Built from the on-the-ground observations of 1,500 scientists and experts in 33 countries across Africa, Asia and Latin America, the report outlines which site-specific interventions work under which circumstances. This enables governments, development agencies, private investors – and, crucially, individual farmers and producers’ organizations – to tailor CSA practices to their specific goals and challenges.
Identifying “best-bet” CSA approaches
Our study shows that half of the 1,700 CSA we evaluated fall into just five categories: water management, crop tolerance to stress, intercropping, organic fertilization and pest control, and conservation agriculture. This demonstrates that stakeholders are beginning to find consensus on what they consider climate-smart agriculture.

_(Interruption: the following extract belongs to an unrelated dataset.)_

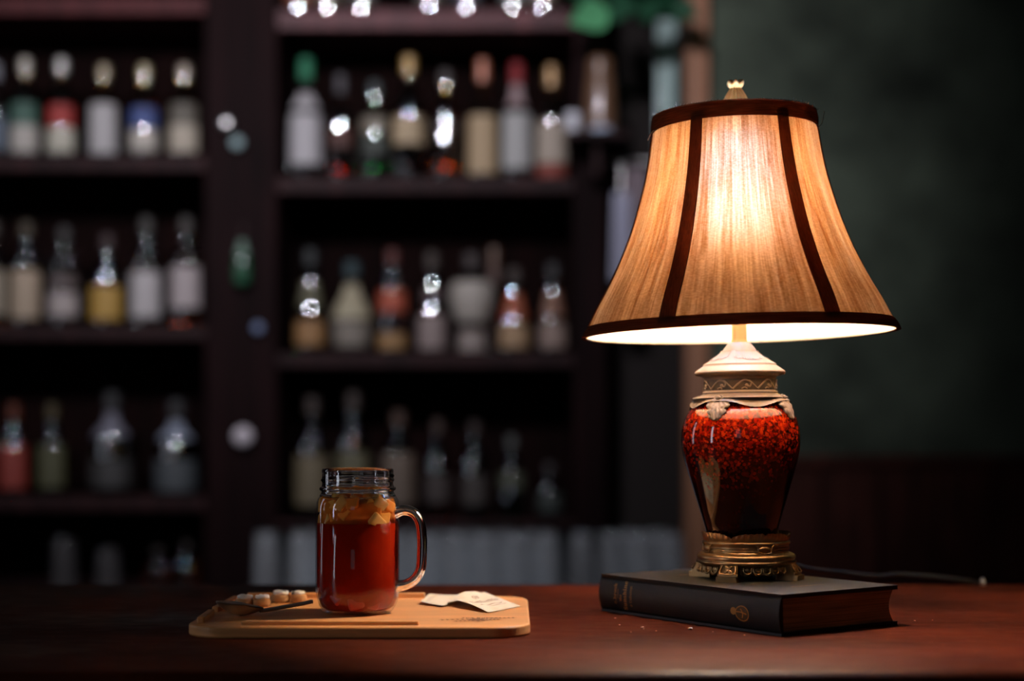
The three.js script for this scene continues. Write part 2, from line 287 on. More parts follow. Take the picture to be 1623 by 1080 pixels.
// lowest left: dim tumblers on the back counter
const thinGlass = phy({ color: lin(.9, .93, .95), roughness: .03, transmission: .88, thickness: 0, ior: 1.5 });
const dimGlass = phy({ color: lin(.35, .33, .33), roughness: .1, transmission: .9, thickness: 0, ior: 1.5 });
const ringGlass = phy({ color: 0xffffff, roughness: .04, metalness: .3, transmission: 1, thickness: .004, ior: 1.6, clearcoat: 1 });
function tumbler(x, top, hw, label, group, dz = 0, d0 = D - .04, m = thinGlass) {
  const d = d0 + dz, H = yAt(top, d) - BY, R = hw * d / F;
  const o = thing('drinking_glass', label, 'glass', V(xAt(x, d), BY, -d), 0, group);
  part('bowl', lathe([[R, .001], [R, .004], [R * .93, H * .5], [R * .84, H - .014], [R * .8, H - .006], [R * .74, H - .002], [0, H]], 32), m, o);
  part('glint_ring', new THREE.TorusGeometry(R * .76, .0045, 10, 32).rotateX(Math.PI / 2).translate(0, H - .0045, 0), ringGlass, o);  // ring added to catch glints on the upturned base
  part('rim', new THREE.TorusGeometry(R, .0016, 8, 32).rotateX(Math.PI / 2).translate(0, .0016, 0), thinGlass, o);
  return o;
}
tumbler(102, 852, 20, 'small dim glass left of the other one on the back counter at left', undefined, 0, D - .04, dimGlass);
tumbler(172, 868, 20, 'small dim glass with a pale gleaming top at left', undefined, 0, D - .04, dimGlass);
bottle('B', 250, 868, 22, 'squat', 'amber', '#4a3424', [], 'low brown bottle in the shadow at the foot of the left bay');
bottle('B', 296, 860, 20, 'squat', 'amber', '#4a3424', [], 'low brown bottle beside the post at the foot of the left bay');
const ORD = 'first second third fourth fifth sixth seventh eighth ninth tenth eleventh twelfth thirteenth fourteenth'.split(' ');
const gl = 'upturned glasses lined up on the back counter';
for (let i = 0; i < 14; i++) tumbler(424 + i * 49.5 + rr(-3, 3), 842, 21, ORD[i] + ' glass from the left in the front upturned line on the back counter', gl);
for (let i = 0; i < 13; i++) if (![0, 9, 10].includes(i)) tumbler(449 + i * 49.5 + rr(-3, 3), 838, 21, ORD[i > 10 ? i - 3 : i - 1] + ' glass from the left in the rear upturned line on the back counter', gl + ', second line', .085);

// ------------------------------------------------------------------ odds and ends round the shelves
function knob(x, y, r, mat, label, cat = 'knob') {  // knobs added in place of out-of-focus glints on the post
  const o = thing('glint_knob', label, cat, at(x, y, D - .012));
  part('stem', new THREE.CylinderGeometry(r * .35, r * .45, .02, 16).rotateX(Math.PI / 2).translate(0, 0, 0), shelfMat, o);
  part('ball', new THREE.SphereGeometry(r, 24, 16).scale(1, 1, .7).translate(0, 0, .012 + r * .6), mat, o);
}
const pale = paper('#9a9397'), teal = paper('#6a7c7c'), blue = paper('#525e78');
knob(361, 198, .017, silverMat, 'silvery round knob in place of a blurred glint, the upper one of two high on the dark post');
knob(378, 229, .017, teal, 'dull grey-green round knob in place of a blurred glint just under the silvery one on the post');
knob(411, 521, .014, blue, 'small bluish knob in place of a blurred glint halfway down the dark post');
knob(388, 692, .026, pale, 'large pale round knob in place of a blurred glint low on the dark post');
{
  const d = D - .034, o = thing('hanging_bottle', 'small green flask hanging on the dark post', 'bottle', at(384, 452, d));
  part('strap', merge([new THREE.TorusGeometry(.011, .0015, 6, 20).rotateX(Math.PI / 2).translate(0, .1, 0), tube([V(0, .1, -.011), V(0, .13, -.02), V(0, .15, -.026)], .0015, 10, 6), box(.01, .02, .006, 0, .15, -.026)]), shelfMat, o);
  part('glass_body', lathe(profile([[0, 0], [.016, 0], [.021, .006], [.022, .05], [.018, .075], [.009, .09], [.008, .115]])(24), 28), phy({ color: lin(.006, .06, .025), roughness: .2, transmission: .4, thickness: .02 }), o);
  part('label', lathe([[.0225, .012], [.0228, .046]], 24, -1.2, 2.4), paper('#0a331c'), o);
  part('tag', lathe([[.0195, .078], [.0105, .106], [.0095, .118], [0, .119]], 24), paper('#46584c'), o);
}
{ // bracket shelf right of the upper bottles with two things on it
  const d = D - .07, y = yAt(216, d), o = thing('bracket_shelf', 'small dark bracket shelf fixed beside the right bay', 'shelf', V(xAt(945, d), y, -D + .0112));
  part('board', metreUv(box(.16, .02, .15, 0, -.01, .07, .004)), shelfMat, o);
  part('bracket', box(.02, .09, .09, 0, -.065, .05, .004), shelfMat, o);
  const c = thing('carafe', 'brown carafe with a blue-white glint painted at its foot on the bracket shelf', 'bottle', V(xAt(951, d), y, -d));
  const H = yAt(92, d) - y, R = 24 * d / F;
  part('body', lathe(profile([[0, 0], [R * .9, 0], [R, .01], [R, H * .55], [R * .85, H * .8], [R * .8, H * .96], [R * .7, H]])(36).concat([[0, H]]), 36), phy({ color: lin(.10, .05, .026), roughness: .35, clearcoat: .25 }), c);
  part('label', lathe([[R + .001, .006], [R + .001, .066]], 24, -.75, 1.5), paper('#8a95a6'), c);  // band painting the blue-white glint low on the carafe
  const t = thing('glint_glass', 'small pale glass added for a glint, left of the brown carafe', 'glass', V(xAt(908, d), y, -d));  // pale glass added to stand in for a single glint
  part('bowl', lathe([[0, .001], [.017, .001], [.02, .06], [.018, .06], [.0155, .008], [0, .008]], 28), phy({ color: lin(.7, .7, .74), transmission: .4, roughness: .2, thickness: .01 }), t);
}
// hanging cloths and the pale upright in the recess
const RY = yAt(256, 4.19);
{
  const x0 = xAt(960, 4.19), x1 = xAt(1090, 4.19), o = thing('hanging_rail', 'thin dark rail between the right bay and the brown corner post', 'rail', V((x0 + x1) / 2, RY, -4.195));
  part('rod', new THREE.CylinderGeometry(.006, .006, x1 - x0, 14).rotateZ(Math.PI / 2), silverMat, o);
  for (const s of [-1, 1]) part('end_plate', new THREE.CylinderGeometry(.014, .014, .006, 18).rotateZ(Math.PI / 2).translate(s * (x1 - x0) / 2, 0, 0), shelfMat, o);
}
function cloth(x0, x1, y0, y1, d, c, label) {
  const a = at(x0, y0, d), b = at(x1, y1, d), w = b.x - a.x, h = a.y - b.y, top = RY - b.y, dz = -4.195 + d;
  const o = thing('hanging_cloth', label, 'cloth', V((a.x + b.x) / 2, b.y, -d));
  const f = (side) => (t, s) => V((s - .5) * w * (.75 + .25 * (1 - t)) * (side > 0 ? 1 : -1), t * h, side * .004 + .012 * Math.sin(s * (side > 0 ? 1 : -1) * 15 + (side > 0 ? 0 : 15)) * (1 - t * .6));
  part('fabric', merge([grid(14, 30, f(1)), grid(14, 30, f(-1))]), paper(c), o);
  part('hook', tube([V(0, h - .006, 0), V(0, (h + top) / 2, dz * .6 + .006), V(0, top - .002, dz + .0085), V(0, top + .008, dz), V(0, top, dz - .0085)], .0022, 24, 8), silverMat, o);
}
cloth(984, 1030, 266, 420, 4.215, '#6a5d62', 'mauve-grey cloth hanging behind the paler cloth, left of the lampshade');
cloth(968, 1002, 306, 446, 4.175, '#8d8d9c', 'pale blue-grey cloth hanging left of the lampshade');
{
  const o = thing('glass_panel', 'pale grey-green upright glass strip fixed beside the brown corner post', 'panel', V(xAt(1056, 4.3), 0, -4.3));
  const y1 = yAt(32, 4.3), y0 = yAt(325, 4.3);
  part('strip', box(.055, y1 - y0, .02, 0, (y1 + y0) / 2, 0, .004), phy({ color: lin(.2, .28, .26), roughness: .3, clearcoat: .6 }), o);
  for (const y of [y0 + .06, y1 - .06]) part('bracket', box(.055, .02, .03, .045, y, .004, .003), shelfMat, o);
}
// trailing plant above the right bay
{
  const d = 4.05, o = thing('trailing_plant', 'green leafy plant trailing over the top right corner of the shelving', 'plant', V(xAt(1000, d), yAt(-70, d), -d));
  const rel = (x, y, z = 0) => at(x, y, d).sub(o.position).add(V(0, 0, z));
  part('pot', lathe([[0, 0], [.05, 0], [.075, .1], [.085, .105], [.085, .12], [.07, .12], [.06, .02], [0, .02]], 32).translate(0, 0, 0), paper('#3a2a22'), o);
  const stems = [[rel(1000, -60), rel(960, -20), rel(935, 5), rel(925, 25)], [rel(1005, -60), rel(1020, -20), rel(1050, 8), rel(1070, 15)], [rel(1000, -60), rel(985, -10), rel(975, 20)]];
  part('stem', merge(stems.map((s) => tube(s, .003, 20, 6))), paper('#1d3a22'), o);
  const lm = phy({ color: lin(.09, .32, .14), roughness: .4, transmission: .3, thickness: 0 }), lm2 = phy({ color: lin(.008, .06, .025), roughness: .45, transmission: .3, thickness: 0 });
  function leaf(x, y, len, wid, ang, pitch, m) {
    const g = grid(14, 10, (t, s) => { const w = wid * Math.sin(Math.PI * Math.pow(t, .75)) * (1 - .25 * t), q = s * 2 - 1; return V(q * w / 2, t * len, -.12 * len * t * t + .12 * wid * q * q); });
    g.rotateX(pitch); g.rotateZ(ang); const p = rel(x, y); g.translate(p.x, p.y, p.z);
    part('leaf', g, m, o);
  }
  leaf(962, 20, .125, .095, 1.95, .5, lm); leaf(968, 16, .11, .08, -1.8, .9, lm2); leaf(1010, 22, .1, .07, -1.5, .8, lm2); leaf(1072, 12, .1, .075, 1.4, .8, lm2); leaf(1066, 10, .09, .07, -2.2, .6, lm2); leaf(985, 5, .12, .08, .5, .7, lm2); leaf(940, -5, .11, .08, 1.3, .6, lm2);
}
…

The study also reveals that many climate-smart agriculture techniques can deliver on all three pillars of CSA: adaptation, mitigation and productivity. Five technology clusters were ranked in the top 10 for climate-smartness in all three categories: tree management, improved pastures, silvopasture, conservation agriculture and water management.
No one-size-fits-all solutions
The report provides crucial insights when faced with the reality that the majority of smallholders do not yet practice CSA: while interventions are generally similar, there is no one-size-fits-all solution. A technique considered climate-smart in one context is not necessarily climate-smart in another. The top climate-smart agriculture practices are different in the three continents. In Latin America and the Caribbean smartest technique was silvopasture, whereas intercropping ranked top in Africa. In Asia, biogas harnessing was considered to be the most climate-smart intervention.
Efforts to step up extension are required
While finance is still a barrier to investment in CSA, it is not necessarily the biggest obstacle. The report shows that training and information are actually bigger barriers to CSA implementation. Efforts to scale up CSA interventions, therefore, should focus on delivering expert know-how to farmers that are likely to adopt new practices. The CSA profiles are an effective entry point to unlock discussions and actions on CSA. They should, however, be embedded within a broader suite of prioritization approaches for CSA interventions.
To support this, CIAT has prepared sub-national climate risks profiles and economic assessments to develop climate smart investment plans (CSIPs). Plans should look beyond on-farm practices and develop strategies that increase the resilience of the whole agricultural value chain, while reducing emissions and improving livelihoods.
CIAT, CCAFS and its partners such as the World Bank are particularly committed to providing support to decision-making to make this agricultural transformation a success.
CSIPs and our better understanding of site-specific CSA interventions will help re-shape the landscape, quite literally. If the future of the world is going to be carbon neutral, nothing less than a large-scale transformation of farming is needed. For the vast majority of the world’s farmers, this means adopting climate-smart strategies. And for those who have yet start – or those seeking to help them begin – they now have a clearer set of guidelines than ever before.
(Godefroy Grosjean is Asia Climate Policy Hub Leader, International Center for Tropical Agriculture).